* Task goal
The lines from the beginning of the records below through the one holding "return ((-O[0]) *" are to be copied exactly; leave the pictures out.

* Source records
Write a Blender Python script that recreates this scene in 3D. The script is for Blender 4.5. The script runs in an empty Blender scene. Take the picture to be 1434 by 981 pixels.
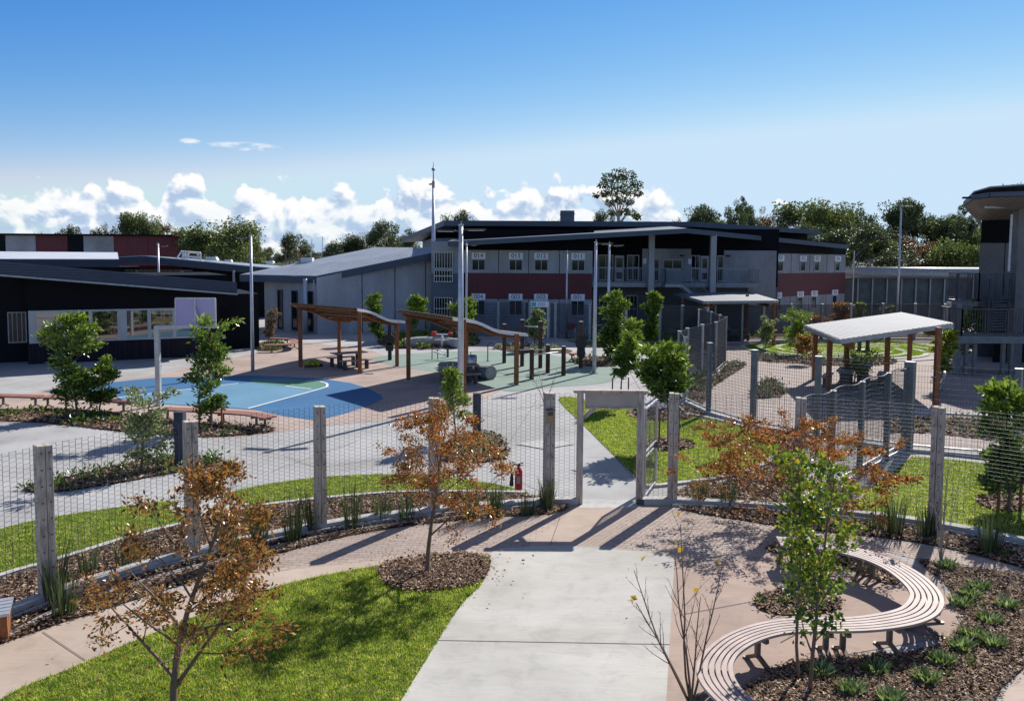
import bpy, math, random
import numpy as np
from mathutils import Vector, Matrix
rnd = random.Random(11)
nr = np.random.default_rng(11)
sc = bpy.context.scene
COL = sc.collection
R = math.radians
# ------------------------------------------------------------------ camera
FPX, CX, CY, EYE = 1115.0, 717.0, 440.0, 5.4
PITCH, ROLL = R(3.87), R(0.35)
_F = Vector((0, math.cos(PITCH), -math.sin(PITCH)))
_U0 = Vector((0, math.sin(PITCH), math.cos(PITCH)))
_R0 = Vector((1, 0, 0))
_RT = _R0 * math.cos(ROLL) + _U0 * math.sin(ROLL)
_UP = _U0 * math.cos(ROLL) - _R0 * math.sin(ROLL)
cd = bpy.data.cameras.new('camera')
cam = bpy.data.objects.new('camera', cd)
COL.objects.link(cam)
M = Matrix.Identity(4)
for i in range(3):
    M[i][0] = _RT[i]; M[i][1] = _UP[i]; M[i][2] = -_F[i]
M[2][3] = EYE
cam.matrix_world = M
cd.sensor_width = 36
cd.lens = 36 * FPX / 1434
cd.shift_y = -(490.5 - CY) / 1434
cd.clip_end = 6000
sc.camera = cam

def ray(px, py):
    return _F + _RT * ((px - CX) / FPX) - _UP * ((py - CY) / FPX)
def G(px, py, z=0.0):
    d = ray(px, py); t = (z - EYE) / d.z
    return Vector((d.x * t, d.y * t, z))
def P(px, py, Y):
    d = ray(px, py); t = Y / d.y
    return Vector((d.x * t, Y, EYE + d.z * t))
def PX(px, Y, py=420):
    return P(px, py, Y).x
def ZY(py, Y, px=717):
    return P(px, py, Y).z
def on_line(px, O, u, py=400):
    d = ray(px, py)
    # O + a u = t d  (plan view)
    det = u[0] * (-d.y) + d.x * u[1]
    return ((-O[0]) * (-d.y) + d.x * (-O[1])) / det

# ------------------------------------------------------------------ mesh builder
class MB:
    def __init__(s):
        s.v = []; s.f = []; s.m = []; s.n = 0
    def add(s, vs, fs, mi=0):
        s.v.extend([tuple(p) for p in vs])
        n = s.n
        for f in fs:
            s.f.append([i + n for i in f]); s.m.append(mi)
        s.n += len(vs)
        return s
    def hexa(s, b, t, mi=0):
        b = [Vector(p) for p in b]; t = [Vector(p) for p in t]
        if (b[1] - b[0]).cross(b[3] - b[0]).dot(t[0] - b[0]) < 0: b = b[::-1]; t = t[::-1]
        return s.add(list(b) + list(t), [(3, 2, 1, 0), (4, 5, 6, 7), (0, 1, 5, 4), (1, 2, 6, 5), (2, 3, 7, 6), (3, 0, 4, 7)], mi)
    def box(s, cx, cy, cz, sx, sy, sz, rz=0, mi=0):
        c, q = math.cos(rz), math.sin(rz)
        k = []
        for dx, dy in ((-1, -1), (1, -1), (1, 1), (-1, 1)):
            x, y = dx * sx / 2, dy * sy / 2
            k.append((cx + x * c - y * q, cy + x * q + y * c))
        return s.hexa([(x, y, cz - sz / 2) for x, y in k], [(x, y, cz + sz / 2) for x, y in k], mi)
    def obox(s, O, u, n, a0, a1, z0, z1, o0, o1, mi=0):
        def w(a, o): return (O[0] + u[0] * a + n[0] * o, O[1] + u[1] * a + n[1] * o)
        k = [w(a0, o0), w(a1, o0), w(a1, o1), w(a0, o1)]
        return s.hexa([(x, y, z0) for x, y in k], [(x, y, z1) for x, y in k], mi)
    def bar(s, p, q, w, h=None, mi=0, up=(0, 0, 1)):
        p = Vector(p); q = Vector(q); h = h or w
        d = (q - p).normalized(); up = Vector(up)
        if abs(d.dot(up)) > .98: up = Vector((1, 0, 0))
        x = d.cross(up).normalized(); y = x.cross(d).normalized()
        o = [x * (-w / 2) + y * (-h / 2), x * (w / 2) + y * (-h / 2), x * (w / 2) + y * (h / 2), x * (-w / 2) + y * (h / 2)]
        return s.hexa([p + k for k in o], [q + k for k in o], mi)
    def tube(s, pts, rad, n=8, mi=0, cap=True):
        pts = [Vector(p) for p in pts]
        if not hasattr(rad, '__len__'): rad = [rad] * len(pts)
        vs = []; fs = []; ref = None
        for i, p in enumerate(pts):
            d = (pts[min(i + 1, len(pts) - 1)] - pts[max(i - 1, 0)]).normalized()
            if ref is None:
                ref = Vector((1, 0, 0)) if abs(d.x) < .9 else Vector((0, 1, 0))
            x = (ref - d * ref.dot(d)).normalized(); y = d.cross(x); ref = x
            for k in range(n):
                a = 2 * math.pi * k / n
                vs.append(p + (x * math.cos(a) + y * math.sin(a)) * rad[i])
        for i in range(len(pts) - 1):
            for k in range(n):
                a = i * n + k; b = i * n + (k + 1) % n
                fs.append((a, b, b + n, a + n))
        if cap:
            fs.append(tuple(range(n - 1, -1, -1))); fs.append(tuple(range(len(vs) - n, len(vs))))
        return s.add(vs, fs, mi)
    def prism(s, poly, z0, z1, mi=0):
        n = len(poly)
        a = 0
        for i in range(n):
            a += poly[i][0] * poly[(i + 1) % n][1] - poly[(i + 1) % n][0] * poly[i][1]
        if a < 0: poly = list(poly)[::-1]
        f0 = (lambda x, y: z0) if not callable(z0) else z0
        f1 = (lambda x, y: z1) if not callable(z1) else z1
        vs = [(p[0], p[1], f0(p[0], p[1])) for p in poly] + [(p[0], p[1], f1(p[0], p[1])) for p in poly]
        fs = [tuple(range(n - 1, -1, -1)), tuple(range(n, 2 * n))]
        fs += [(i, (i + 1) % n, n + (i + 1) % n, n + i) for i in range(n)]
        return s.add(vs, fs, mi)
    def slab(s, top, th, mi=0):
        """top: 3d polygon (any order), thickened straight down by th"""
        n = len(top)
        a = sum(top[i][0] * top[(i + 1) % n][1] - top[(i + 1) % n][0] * top[i][1] for i in range(n))
        if a < 0: top = list(top)[::-1]
        vs = [(p[0], p[1], p[2] - th) for p in top] + [tuple(p) for p in top]
        fs = [tuple(range(n - 1, -1, -1)), tuple(range(n, 2 * n))]
        fs += [(i, (i + 1) % n, n + (i + 1) % n, n + i) for i in range(n)]
        return s.add(vs, fs, mi)
    def sphere(s, c, r, nu=10, nv=7, mi=0):
        if not hasattr(r, '__len__'): r = (r, r, r)
        vs = [(c[0], c[1], c[2] - r[2])]; fs = []
        for j in range(1, nv):
            t = -math.pi / 2 + math.pi * j / nv
            for i in range(nu):
                a = 2 * math.pi * i / nu
                vs.append((c[0] + r[0] * math.cos(t) * math.cos(a), c[1] + r[1] * math.cos(t) * math.sin(a), c[2] + r[2] * math.sin(t)))
        vs.append((c[0], c[1], c[2] + r[2])); L = len(vs) - 1
        for i in range(nu):
            j = (i + 1) % nu
            fs.append((0, 1 + j, 1 + i)); fs.append((L, L - nu + i, L - nu + j))
            for k in range(nv - 2):
                a = 1 + k * nu + i; b = 1 + k * nu + j
                fs.append((a, b, b + nu, a + nu))
        return s.add(vs, fs, mi)
    def build(s, name, mats, parent=None, smooth=False, world=False, bevel=0):
        me = bpy.data.meshes.new(name)
        o = (0, 0, 0)
        if world and parent is not None:
            p = parent; L = Vector((0, 0, 0))
            while p is not None: L = L + p.location; p = p.parent
            o = L
        me.from_pydata([(a - o[0], b - o[1], c - o[2]) for a, b, c in s.v], [], s.f)
        return finish(me, name, mats, parent, smooth, s.m, bevel)

def finish(me, name, mats, parent=None, smooth=False, mi=None, bevel=0):
    if not isinstance(mats, (list, tuple)): mats = [mats]
    for m in mats: me.materials.append(m)
    if mi is not None and len(mats) > 1: me.polygons.foreach_set('material_index', mi)
    if smooth: me.polygons.foreach_set('use_smooth', [True] * len(me.polygons))
    me.update()
    ob = bpy.data.objects.new(name, me); COL.objects.link(ob)
    if parent is not None: ob.parent = parent
    if bevel:
        b = ob.modifiers.new('bevel', 'BEVEL'); b.width = bevel; b.segments = 2; b.limit_method = 'ANGLE'
    return ob

def bulk(name, V, F, mats, parent=None, mi=None):
    """V (N,k,3), F template faces (m,j): N copies of a small shape as one mesh"""
    N, k, _ = V.shape
    F = np.asarray(F)
    faces = (F[None, :, :] + (np.arange(N) * k)[:, None, None]).reshape(-1, F.shape[1])
    me = bpy.data.meshes.new(name)
    me.from_pydata(V.reshape(-1, 3).tolist(), [], faces.tolist())
    return finish(me, name, mats, parent)

def tag(o, label=None, cat=None, group=None, kind=None):
    if label: o['label'] = label
    if cat: o['category'] = cat
    if group: o['group'] = group
    if kind: o['kind'] = kind
    return o
def thing(name, label, cat, loc=(0, 0, 0), rz=0, group=None):
    o = bpy.data.objects.new(name, None); COL.objects.link(o)
    o.empty_display_size = .2
    o.location = loc; o.rotation_euler = (0, 0, rz)
    return tag(o, label, cat, group)
def copy_tree(o, parent=None):
    c = o.copy(); COL.objects.link(c)
    if parent is not None:
        c.parent = parent
    for ch in list(o.children): copy_tree(ch, c)
    return c
def dup(o, loc, rz, label, group=None, scale=1):
    c = copy_tree(o); c.location = loc; c.rotation_euler = (0, 0, rz)
    c.scale = (scale,) * 3 if not hasattr(scale, '__len__') else scale
    c['label'] = label
    if group: c['group'] = group
    return c
def structure(mb, name, m, smooth=False):
    return tag(mb.build(name, m, None, smooth), kind='structure')

def catmull(pts, closed=False, n=8):
    pts = [Vector(p) for p in pts]; N = len(pts); out = []
    rng = range(N if closed else N - 1)
    for i in rng:
        p1 = pts[i]; p2 = pts[(i + 1) % N]
        p0 = pts[i - 1] if (closed or i > 0) else p1 * 2 - p2
        p3 = pts[(i + 2) % N] if (closed or i + 2 < N) else p2 * 2 - p1
        for k in range(n):
            t = k / n
            out.append(.5 * ((2 * p1) + (p2 - p0) * t + (2 * p0 - 5 * p1 + 4 * p2 - p3) * t * t + (3 * p1 - p0 - 3 * p2 + p3) * t ** 3))
    if not closed: out.append(pts[-1])
    return out
def resample(pts, n=None, step=None):
    pts = [Vector(p) for p in pts]
    L = [0]
    for a, b in zip(pts, pts[1:]): L.append(L[-1] + (b - a).length)
    if n is None: n = max(2, int(round(L[-1] / step)) + 1)
    out = []; j = 0
    for i in range(n):
        t = L[-1] * i / (n - 1)
        while j < len(pts) - 2 and L[j + 1] < t: j += 1
        d = L[j + 1] - L[j]
        out.append(pts[j].lerp(pts[j + 1], (t - L[j]) / d if d > 1e-9 else 0))
    return out
def gp(pxs, z=0.0, smooth=0, closed=True):
    w = [G(x, y, z) for x, y in pxs]
    return catmull(w, closed, smooth) if smooth else w
def sheet(name, pts, z, m):
    b = MB()
    n = len(pts)
    a = sum(pts[i][0] * pts[(i + 1) % n][1] - pts[(i + 1) % n][0] * pts[i][1] for i in range(n))
    if a < 0: pts = list(pts)[::-1]
    b.add([(p[0], p[1], z) for p in pts], [tuple(range(n))])
    return structure(b, name, m)
def ribbon(mb, path, w, z0, z1, mi=0):
    """raised strip along a plan path"""
    pts = [Vector((p[0], p[1], 0)) for p in path]
    L = []; Rr = []
    for i, p in enumerate(pts):
        d = (pts[min(i + 1, len(pts) - 1)] - pts[max(i - 1, 0)]).normalized()
        nrm = Vector((-d.y, d.x, 0))
        L.append(p + nrm * (w / 2)); Rr.append(p - nrm * (w / 2))
    vs = []
    for a, b in zip(L, Rr):
        vs += [(a.x, a.y, z0), (a.x, a.y, z1), (b.x, b.y, z1), (b.x, b.y, z0)]
    fs = []
    for i in range(len(pts) - 1):
        a = i * 4; b = a + 4
        fs += [(a, a + 1, b + 1, b), (a + 1, a + 2, b + 2, b + 1), (a + 2, a + 3, b + 3, b + 2), (a + 3, a, b, b + 3)]
    fs += [(0, 3, 2, 1)]; e = len(vs) - 4
    fs += [(e, e + 1, e + 2, e + 3)]
    mb.add(vs, fs, mi)
def pip(poly, x, y):
    ins = np.zeros(len(x), bool); n = len(poly)
    for i in range(n):
        x1, y1 = poly[i][0], poly[i][1]; x2, y2 = poly[(i + 1) % n][0], poly[(i + 1) % n][1]
        c = ((y1 > y) != (y2 > y))
        with np.errstate(divide='ignore', invalid='ignore'):
            ins ^= c & (x < (x2 - x1) * (y - y1) / (y2 - y1 + 1e-12) + x1)
    return ins
def scatter(poly, density, holes=()):
    xs = [p[0] for p in poly]; ys = [p[1] for p in poly]
    A = (max(xs) - min(xs)) * (max(ys) - min(ys))
    n = int(A * density)
    x = nr.uniform(min(xs), max(xs), n); y = nr.uniform(min(ys), max(ys), n)
    k = pip(poly, x, y)
    for h in holes: k &= ~pip(h, x, y)
    # keep what the view (with a margin) can see
    k &= (np.abs(x) < y * .72 + 1.5) & (y > 8.5)
    return x[k], y[k]

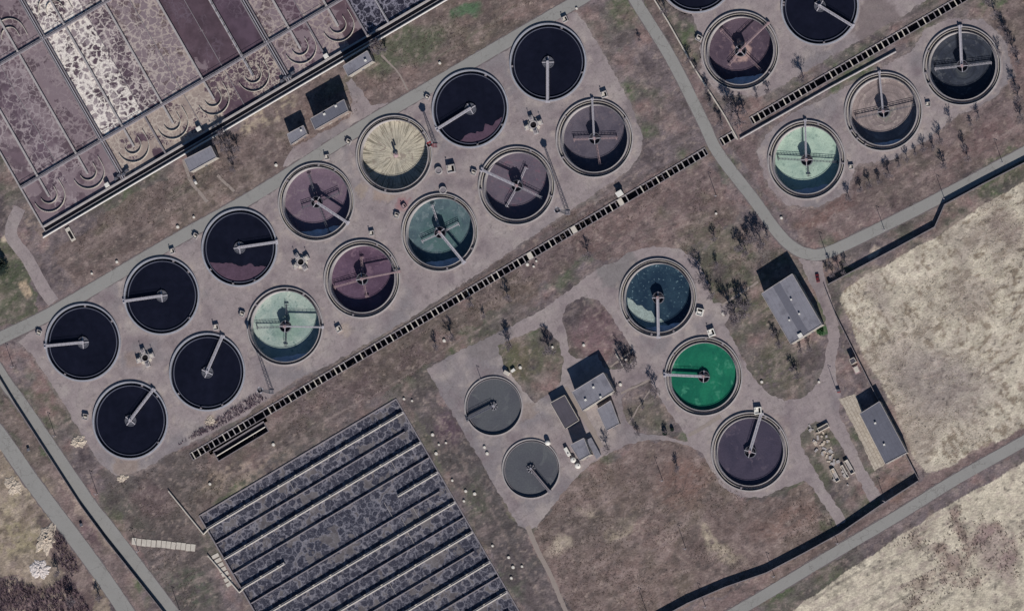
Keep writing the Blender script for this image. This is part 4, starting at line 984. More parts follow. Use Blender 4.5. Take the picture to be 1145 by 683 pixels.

* Written response
Write a Blender Python script that recreates this scene in 3D. The script is for Blender 4.5. The script runs in an empty Blender scene. Take the picture to be 1434 by 981 pixels.
import bpy, math, random
import numpy as np
from mathutils import Vector, Matrix
rnd = random.Random(11)
nr = np.random.default_rng(11)
sc = bpy.context.scene
COL = sc.collection
R = math.radians
# ------------------------------------------------------------------ camera
FPX, CX, CY, EYE = 1115.0, 717.0, 440.0, 5.4
PITCH, ROLL = R(3.87), R(0.35)
_F = Vector((0, math.cos(PITCH), -math.sin(PITCH)))
_U0 = Vector((0, math.sin(PITCH), math.cos(PITCH)))
_R0 = Vector((1, 0, 0))
_RT = _R0 * math.cos(ROLL) + _U0 * math.sin(ROLL)
_UP = _U0 * math.cos(ROLL) - _R0 * math.sin(ROLL)
cd = bpy.data.cameras.new('camera')
cam = bpy.data.objects.new('camera', cd)
COL.objects.link(cam)
M = Matrix.Identity(4)
for i in range(3):
    M[i][0] = _RT[i]; M[i][1] = _UP[i]; M[i][2] = -_F[i]
M[2][3] = EYE
cam.matrix_world = M
cd.sensor_width = 36
cd.lens = 36 * FPX / 1434
cd.shift_y = -(490.5 - CY) / 1434
cd.clip_end = 6000
sc.camera = cam

def ray(px, py):
    return _F + _RT * ((px - CX) / FPX) - _UP * ((py - CY) / FPX)
def G(px, py, z=0.0):
    d = ray(px, py); t = (z - EYE) / d.z
    return Vector((d.x * t, d.y * t, z))
def P(px, py, Y):
    d = ray(px, py); t = Y / d.y
    return Vector((d.x * t, Y, EYE + d.z * t))
def PX(px, Y, py=420):
    return P(px, py, Y).x
def ZY(py, Y, px=717):
    return P(px, py, Y).z
def on_line(px, O, u, py=400):
    d = ray(px, py)
    # O + a u = t d  (plan view)
    det = u[0] * (-d.y) + d.x * u[1]
    return ((-O[0]) * (-d.y) + d.x * (-O[1])) / det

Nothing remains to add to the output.